Ma al di là di questo, il vero problema di American Woman è la difficoltà nello spiccare su uno sfondo seriale in cui personaggi e ambientazioni simili sono già stati sviscerati in molte salse. Vengono in mente Desperate Housewives e in parte Mad Men, che però erano di un altro livello e sono state in grado di innovare il linguaggio televisivo in modi che American Woman al momento non si può permettere.

A sua difesa bisogna però dire che è stata piazzata con giudizio a palinsesto: se fosse arrivata ad ottobre, in mezzo al bordello seriale dell’autunno, probabilmente l’avrei mollata in breve tempo. A giugno, invece, c’è abbastanza quiete per pensare di proseguire la visione di un prodotto magari non eccezionale, ma con le sue cosine al posto giusto.

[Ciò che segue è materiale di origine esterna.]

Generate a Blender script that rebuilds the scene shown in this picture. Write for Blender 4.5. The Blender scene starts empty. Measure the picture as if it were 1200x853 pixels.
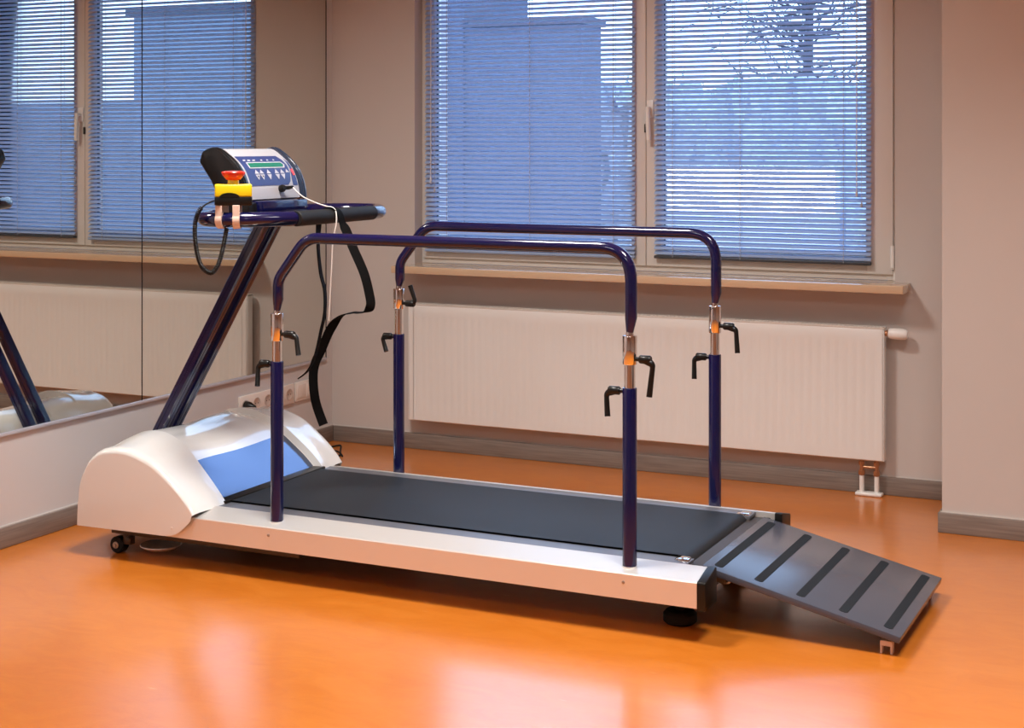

Perché mollare American Woman: una serie fresca e di buon ritmo, con un’impronta femminista giocata con gusto e intelligenza. E poi Alicia Silverstone ha sempre avuto la faccia giusta per queste donne/ragazze dallo sguardo furbo che non si fanno fregare da nessuno.
Perché mollare American Woman: le dinamiche di fondo della serie sono così chiare e strutturate, che di stupirsi proprio non se ne parla.